• **Exercise directions**
Can you reproduce the data beneath, keeping every line exact?
++++++++++
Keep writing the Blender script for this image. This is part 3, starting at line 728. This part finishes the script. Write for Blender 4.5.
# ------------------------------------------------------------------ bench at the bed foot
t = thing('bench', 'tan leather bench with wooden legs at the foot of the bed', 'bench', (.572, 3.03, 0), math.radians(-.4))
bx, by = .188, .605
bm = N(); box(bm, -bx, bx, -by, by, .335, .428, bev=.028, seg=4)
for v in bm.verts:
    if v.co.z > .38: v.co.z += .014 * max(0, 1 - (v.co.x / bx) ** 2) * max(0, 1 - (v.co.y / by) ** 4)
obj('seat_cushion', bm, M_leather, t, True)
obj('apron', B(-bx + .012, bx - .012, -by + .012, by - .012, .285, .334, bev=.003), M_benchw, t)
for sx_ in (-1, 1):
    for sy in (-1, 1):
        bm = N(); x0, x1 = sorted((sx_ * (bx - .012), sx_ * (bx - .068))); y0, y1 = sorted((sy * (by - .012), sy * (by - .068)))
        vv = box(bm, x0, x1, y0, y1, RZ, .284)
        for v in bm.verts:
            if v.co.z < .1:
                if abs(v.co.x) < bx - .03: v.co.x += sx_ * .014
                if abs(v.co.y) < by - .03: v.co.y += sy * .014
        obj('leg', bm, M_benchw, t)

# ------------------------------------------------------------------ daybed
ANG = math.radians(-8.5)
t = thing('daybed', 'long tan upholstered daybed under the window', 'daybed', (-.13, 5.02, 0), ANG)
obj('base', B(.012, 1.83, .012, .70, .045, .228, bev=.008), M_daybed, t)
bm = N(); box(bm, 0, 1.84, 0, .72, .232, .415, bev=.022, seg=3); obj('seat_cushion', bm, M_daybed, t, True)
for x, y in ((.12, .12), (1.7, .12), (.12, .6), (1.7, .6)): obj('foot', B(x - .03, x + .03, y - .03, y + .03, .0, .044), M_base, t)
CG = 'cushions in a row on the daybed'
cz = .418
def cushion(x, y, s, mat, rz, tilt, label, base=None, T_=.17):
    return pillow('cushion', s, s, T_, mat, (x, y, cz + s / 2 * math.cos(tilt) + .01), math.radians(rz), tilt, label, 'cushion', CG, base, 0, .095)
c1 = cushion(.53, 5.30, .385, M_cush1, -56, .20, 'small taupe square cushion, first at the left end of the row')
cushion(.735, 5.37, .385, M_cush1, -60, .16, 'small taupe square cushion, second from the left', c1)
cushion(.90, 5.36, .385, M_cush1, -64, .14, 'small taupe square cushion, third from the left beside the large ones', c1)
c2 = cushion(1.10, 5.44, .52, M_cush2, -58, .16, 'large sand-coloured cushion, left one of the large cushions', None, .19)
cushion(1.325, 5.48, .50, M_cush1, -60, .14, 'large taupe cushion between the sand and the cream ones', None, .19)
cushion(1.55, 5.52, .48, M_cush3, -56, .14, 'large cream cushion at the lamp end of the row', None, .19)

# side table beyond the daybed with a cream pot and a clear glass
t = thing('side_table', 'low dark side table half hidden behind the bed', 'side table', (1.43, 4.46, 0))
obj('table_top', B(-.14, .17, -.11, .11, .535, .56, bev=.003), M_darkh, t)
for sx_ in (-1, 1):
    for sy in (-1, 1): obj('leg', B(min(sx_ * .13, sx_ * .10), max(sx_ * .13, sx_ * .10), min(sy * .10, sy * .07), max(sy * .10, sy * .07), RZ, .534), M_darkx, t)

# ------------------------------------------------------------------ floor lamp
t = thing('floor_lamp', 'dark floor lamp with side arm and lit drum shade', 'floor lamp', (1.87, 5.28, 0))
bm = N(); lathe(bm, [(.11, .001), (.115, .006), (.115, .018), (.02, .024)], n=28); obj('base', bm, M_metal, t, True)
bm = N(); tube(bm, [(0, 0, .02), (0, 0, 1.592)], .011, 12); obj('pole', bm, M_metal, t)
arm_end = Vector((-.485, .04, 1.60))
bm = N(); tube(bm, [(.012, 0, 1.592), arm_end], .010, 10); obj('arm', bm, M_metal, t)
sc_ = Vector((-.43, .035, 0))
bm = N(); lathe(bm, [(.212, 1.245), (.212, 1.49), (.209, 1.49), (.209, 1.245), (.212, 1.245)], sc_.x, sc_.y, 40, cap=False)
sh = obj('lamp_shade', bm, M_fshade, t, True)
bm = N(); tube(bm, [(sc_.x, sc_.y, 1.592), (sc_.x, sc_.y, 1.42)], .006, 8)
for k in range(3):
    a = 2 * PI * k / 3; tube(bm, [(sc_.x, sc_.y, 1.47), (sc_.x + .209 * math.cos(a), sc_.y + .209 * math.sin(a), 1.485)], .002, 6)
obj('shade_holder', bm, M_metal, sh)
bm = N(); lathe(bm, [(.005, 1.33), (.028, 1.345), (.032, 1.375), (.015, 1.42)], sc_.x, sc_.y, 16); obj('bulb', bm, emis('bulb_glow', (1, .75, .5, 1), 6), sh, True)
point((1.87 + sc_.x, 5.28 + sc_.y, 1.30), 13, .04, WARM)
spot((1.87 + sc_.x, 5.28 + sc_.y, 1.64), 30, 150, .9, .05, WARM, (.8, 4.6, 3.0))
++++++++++
• **Task response**
Keep writing the Blender script for this image. This is part 3, starting at line 728. This part finishes the script. Write for Blender 4.5.
# ------------------------------------------------------------------ bench at the bed foot
t = thing('bench', 'tan leather bench with wooden legs at the foot of the bed', 'bench', (.572, 3.03, 0), math.radians(-.4))
bx, by = .188, .605
bm = N(); box(bm, -bx, bx, -by, by, .335, .428, bev=.028, seg=4)
for v in bm.verts:
    if v.co.z > .38: v.co.z += .014 * max(0, 1 - (v.co.x / bx) ** 2) * max(0, 1 - (v.co.y / by) ** 4)
obj('seat_cushion', bm, M_leather, t, True)
obj('apron', B(-bx + .012, bx - .012, -by + .012, by - .012, .285, .334, bev=.003), M_benchw, t)
for sx_ in (-1, 1):
    for sy in (-1, 1):
        bm = N(); x0, x1 = sorted((sx_ * (bx - .012), sx_ * (bx - .068))); y0, y1 = sorted((sy * (by - .012), sy * (by - .068)))
        vv = box(bm, x0, x1, y0, y1, RZ, .284)
        for v in bm.verts:
            if v.co.z < .1:
                if abs(v.co.x) < bx - .03: v.co.x += sx_ * .014
                if abs(v.co.y) < by - .03: v.co.y += sy * .014
        obj('leg', bm, M_benchw, t)

# ------------------------------------------------------------------ daybed
ANG = math.radians(-8.5)
t = thing('daybed', 'long tan upholstered daybed under the window', 'daybed', (-.13, 5.02, 0), ANG)
obj('base', B(.012, 1.83, .012, .70, .045, .228, bev=.008), M_daybed, t)
bm = N(); box(bm, 0, 1.84, 0, .72, .232, .415, bev=.022, seg=3); obj('seat_cushion', bm, M_daybed, t, True)
for x, y in ((.12, .12), (1.7, .12), (.12, .6), (1.7, .6)): obj('foot', B(x - .03, x + .03, y - .03, y + .03, .0, .044), M_base, t)
CG = 'cushions in a row on the daybed'
cz = .418
def cushion(x, y, s, mat, rz, tilt, label, base=None, T_=.17):
    return pillow('cushion', s, s, T_, mat, (x, y, cz + s / 2 * math.cos(tilt) + .01), math.radians(rz), tilt, label, 'cushion', CG, base, 0, .095)
c1 = cushion(.53, 5.30, .385, M_cush1, -56, .20, 'small taupe square cushion, first at the left end of the row')
cushion(.735, 5.37, .385, M_cush1, -60, .16, 'small taupe square cushion, second from the left', c1)
cushion(.90, 5.36, .385, M_cush1, -64, .14, 'small taupe square cushion, third from the left beside the large ones', c1)
c2 = cushion(1.10, 5.44, .52, M_cush2, -58, .16, 'large sand-coloured cushion, left one of the large cushions', None, .19)
cushion(1.325, 5.48, .50, M_cush1, -60, .14, 'large taupe cushion between the sand and the cream ones', None, .19)
cushion(1.55, 5.52, .48, M_cush3, -56, .14, 'large cream cushion at the lamp end of the row', None, .19)

# side table beyond the daybed with a cream pot and a clear glass
t = thing('side_table', 'low dark side table half hidden behind the bed', 'side table', (1.43, 4.46, 0))
obj('table_top', B(-.14, .17, -.11, .11, .535, .56, bev=.003), M_darkh, t)
for sx_ in (-1, 1):
    for sy in (-1, 1): obj('leg', B(min(sx_ * .13, sx_ * .10), max(sx_ * .13, sx_ * .10), min(sy * .10, sy * .07), max(sy * .10, sy * .07), RZ, .534), M_darkx, t)

# ------------------------------------------------------------------ floor lamp
t = thing('floor_lamp', 'dark floor lamp with side arm and lit drum shade', 'floor lamp', (1.87, 5.28, 0))
bm = N(); lathe(bm, [(.11, .001), (.115, .006), (.115, .018), (.02, .024)], n=28); obj('base', bm, M_metal, t, True)
bm = N(); tube(bm, [(0, 0, .02), (0, 0, 1.592)], .011, 12); obj('pole', bm, M_metal, t)
arm_end = Vector((-.485, .04, 1.60))
bm = N(); tube(bm, [(.012, 0, 1.592), arm_end], .010, 10); obj('arm', bm, M_metal, t)
sc_ = Vector((-.43, .035, 0))
bm = N(); lathe(bm, [(.212, 1.245), (.212, 1.49), (.209, 1.49), (.209, 1.245), (.212, 1.245)], sc_.x, sc_.y, 40, cap=False)
sh = obj('lamp_shade', bm, M_fshade, t, True)
bm = N(); tube(bm, [(sc_.x, sc_.y, 1.592), (sc_.x, sc_.y, 1.42)], .006, 8)
for k in range(3):
    a = 2 * PI * k / 3; tube(bm, [(sc_.x, sc_.y, 1.47), (sc_.x + .209 * math.cos(a), sc_.y + .209 * math.sin(a), 1.485)], .002, 6)
obj('shade_holder', bm, M_metal, sh)
bm = N(); lathe(bm, [(.005, 1.33), (.028, 1.345), (.032, 1.375), (.015, 1.42)], sc_.x, sc_.y, 16); obj('bulb', bm, emis('bulb_glow', (1, .75, .5, 1), 6), sh, True)
point((1.87 + sc_.x, 5.28 + sc_.y, 1.30), 13, .04, WARM)
spot((1.87 + sc_.x, 5.28 + sc_.y, 1.64), 30, 150, .9, .05, WARM, (.8, 4.6, 3.0))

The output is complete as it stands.